───── RECORDED DATA

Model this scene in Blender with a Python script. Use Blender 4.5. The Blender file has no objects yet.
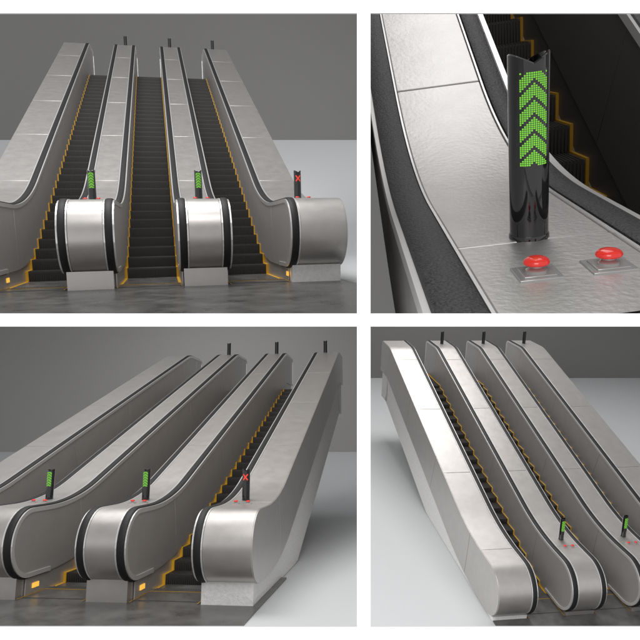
import bpy, bmesh, math, random
from mathutils import Matrix, Vector
random.seed(4)
PI=math.pi
P=1.7       # spacing of the balustrades (m)
RK=1.3      # upper bend radius of the handrail line
RBS=[6.,2.9,4.6,6.]      # lower bend radius of each exhibit
F=640.
# per exhibit: incline, deck height, newel radius, balustrade width, rise, lower flat run, post position, post height, top post offset, then rotation vector and place
SOL=[[0.4421,1.3564,0.5715,0.7835,6.7548,2.2003,1.3929,0.5134,0.2,0.1365,-0.0348,0.2357,-2.5131,9.4394,0.4514],
 [0.5147,1.3,0.5392,0.79,5.3,1.7809,1.3429,0.575,0.2,0.3919,-0.1188,-0.0534,-0.0207,1.4526,-1.5027],
 [0.3697,1.3,0.5274,0.735,4.145,1.05,1.5855,0.4922,-0.1047,-0.2033,-0.0173,-0.1265,-3.9288,8.9017,-3.9789],
 [0.2999,1.3,0.6333,0.84,2.6802,1.1761,1.4799,0.569,0.404,0.2019,0.0169,0.1435,7.07,15.05,-7.08]]
# ---------------------------------------------------------------- scene
sc=bpy.context.scene
sc.view_settings.view_transform='Standard'
w=bpy.data.worlds.new("World"); sc.world=w; w.use_nodes=True
w.node_tree.nodes['Background'].inputs[0].default_value=(.94,.94,.945,1); w.node_tree.nodes['Background'].inputs[1].default_value=.68
cam=bpy.data.cameras.new('camera'); co=bpy.data.objects.new('camera',cam); sc.collection.objects.link(co)
cam.sensor_width=36; cam.lens=36; cam.clip_end=900; co.rotation_euler=(PI/2,0,0); sc.camera=co
# materials
def mat(name,col,rough=.5,metal=0,bump=0,bscale=60,var=0,vscale=3,emit=0,coat=0,rvar=0,det=2):
    m=bpy.data.materials.new(name); m.use_nodes=True; nt=m.node_tree; b=nt.nodes['Principled BSDF']
    b.inputs['Base Color'].default_value=(*col,1); b.inputs['Roughness'].default_value=rough; b.inputs['Metallic'].default_value=metal
    if coat: b.inputs['Coat Weight'].default_value=coat
    if emit:
        b.inputs['Emission Color'].default_value=(*col,1); b.inputs['Emission Strength'].default_value=emit; m.cycles.emission_sampling='NONE'
    if var or rvar or bump: tc=nt.nodes.new('ShaderNodeTexCoord')
    if var or rvar:
        n=nt.nodes.new('ShaderNodeTexNoise'); n.inputs['Scale'].default_value=vscale; n.inputs['Detail'].default_value=det; n.inputs['Roughness'].default_value=.6
        nt.links.new(tc.outputs['Object'],n.inputs['Vector'])
        if var:
            r=nt.nodes.new('ShaderNodeMapRange'); r.inputs[1].default_value=.3; r.inputs[2].default_value=.7; r.inputs[3].default_value=1-var; r.inputs[4].default_value=1+var
            mx=nt.nodes.new('ShaderNodeVectorMath'); mx.operation='SCALE'; mx.inputs[0].default_value=col
            nt.links.new(n.outputs['Fac'],r.inputs[0]); nt.links.new(r.outputs[0],mx.inputs['Scale']); nt.links.new(mx.outputs[0],b.inputs['Base Color'])
        if rvar:
            r=nt.nodes.new('ShaderNodeMapRange'); r.inputs[1].default_value=.3; r.inputs[2].default_value=.7; r.inputs[3].default_value=rough-rvar; r.inputs[4].default_value=rough+rvar
            nt.links.new(n.outputs['Fac'],r.inputs[0]); nt.links.new(r.outputs[0],b.inputs['Roughness'])
    if bump:
        n2=nt.nodes.new('ShaderNodeTexNoise'); n2.inputs['Scale'].default_value=bscale; n2.inputs['Detail'].default_value=2
        bp=nt.nodes.new('ShaderNodeBump'); bp.inputs['Strength'].default_value=bump; bp.inputs['Distance'].default_value=.01
        nt.links.new(tc.outputs['Object'],n2.inputs['Vector']); nt.links.new(n2.outputs['Fac'],bp.inputs['Height']); nt.links.new(bp.outputs[0],b.inputs['Normal'])
    return m
M=dict(
 steel=mat('satin_steel',(.63,.605,.585),.38,.82,0,40,.035,5,det=3,rvar=.02),
 steelc=mat('satin_steel_close',(.62,.60,.59),.42,.8,.5,42,.05,5,det=4),
 side=mat('side_steel',(.61,.59,.575),.44,.65,0,40,.03,3,det=3),
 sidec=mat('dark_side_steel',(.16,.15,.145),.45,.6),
 trim=mat('bright_trim',(.88,.87,.86),.3,.6),
 core=mat('dark_core',(.03,.03,.03),.8),
 rubber=mat('handrail_rubber',(.011,.011,.012),.6),
 rubberc=mat('handrail_rubber_close',(.04,.04,.042),.55,0,1.,95,.98,110,det=3),
 plaster=mat('white_plaster',(.88,.875,.86),.85,0,1.,20,.06,18),
 step=mat('step_metal',(.05,.047,.044),.55,.2),
 yellow=mat('yellow_line',(.78,.44,.02),.5),
 yellowc=mat('dim_yellow_line',(.50,.27,.015),.6),
 black=mat('black_gloss',(.006,.006,.007),.07,0,coat=1),
 blackm=mat('black_matt',(.008,.008,.009),.35),
 green=mat('green_led',(.20,.62,.05),.4,emit=.65),
 redled=mat('red_led',(.95,.06,.03),.4,emit=1.),
 red=mat('red_cap',(.80,.025,.015),.22,coat=.6,emit=.15),
 clear=mat('pale_plate',(.5,.5,.49),.2,.5),
 lamp=mat('comb_lamp',(1,.55,.08),.4,emit=.7),
 floor=mat('dark_landing_floor',(.10,.097,.093),.32,0,0,10,.4,2.2,det=5,rvar=.08),
 ground=mat('pale_ground',(.62,.635,.645),.8),
 back=mat('grey_backdrop',(.225,.222,.216),.9),
 back2=mat('grey_backdrop_baked_light',(.35,.345,.336),.9),  # paler backdrop copy; the lamp light missing there is put into the colour
 white=mat('white_paint',(.9,.9,.9),.6),
)
# ---------------------------------------------------------------- helpers
CUR={}; WM={}
def link(o): CUR['coll'].objects.link(o)
def tag(o,label=None,cat=None,group=None,kind=None):
    for k,v in (('label',label),('category',cat),('group',group),('kind',kind)):
        if v: o[k]=v
def empty(name,loc):
    o=bpy.data.objects.new(name,None); link(o); o.matrix_basis=CUR['M']@Matrix.Translation(loc); WM[o.name]=o.matrix_basis.copy(); o.empty_display_size=.2
    return o
def clipmesh(bm,Mw):
    inv=Mw.inverted()
    for (n,d) in CUR['planes']:
        co_=inv@(Vector(n)*d); no=(Mw.to_3x3().transposed()@Vector(n)).normalized()
        if all((Mw@v.co).dot(Vector(n))>=d for v in bm.verts): continue
        bmesh.ops.bisect_plane(bm,geom=bm.verts[:]+bm.edges[:]+bm.faces[:],plane_co=co_,plane_no=no,clear_inner=True)
def obj(name,bm,m,parent=None,bevel=0,smooth=True,clip=True,local=None,m2=None):
    Mw=WM[parent.name] if parent and local is None else CUR['M']
    if local is not None: Mw=local
    bmesh.ops.recalc_face_normals(bm,faces=bm.faces)
    if clip and CUR['planes']: clipmesh(bm,Mw)
    if not bm.verts: bm.free(); return None
    me=bpy.data.meshes.new(name); bm.to_mesh(me); bm.free(); me.materials.append(m)
    if m2: me.materials.append(m2)
    o=bpy.data.objects.new(name,me); link(o); WM[o.name]=Mw.copy()
    if parent:
        o.parent=parent; o.matrix_basis=WM[parent.name].inverted()@Mw
    else: o.matrix_basis=Mw
    if smooth:
        for p in me.polygons: p.use_smooth=True
        if hasattr(me,'set_sharp_from_angle'): me.set_sharp_from_angle(angle=math.radians(35))
    if bevel:
        b=o.modifiers.new('bevel','BEVEL'); b.width=bevel; b.segments=2; b.limit_method='ANGLE'; b.angle_limit=math.radians(40)
    return o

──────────

OBJECTIVE
Each line with the string "objects" in it needs to be found and copied.

RESULT OF THIS EXERCISE
Model this scene in Blender with a Python script. Use Blender 4.5. The Blender file has no objects yet.
cam=bpy.data.cameras.new('camera'); co=bpy.data.objects.new('camera',cam); sc.collection.objects.link(co)
def link(o): CUR['coll'].objects.link(o)
    o=bpy.data.objects.new(name,None); link(o); o.matrix_basis=CUR['M']@Matrix.Translation(loc); WM[o.name]=o.matrix_basis.copy(); o.empty_display_size=.2
    o=bpy.data.objects.new(name,me); link(o); WM[o.name]=Mw.copy()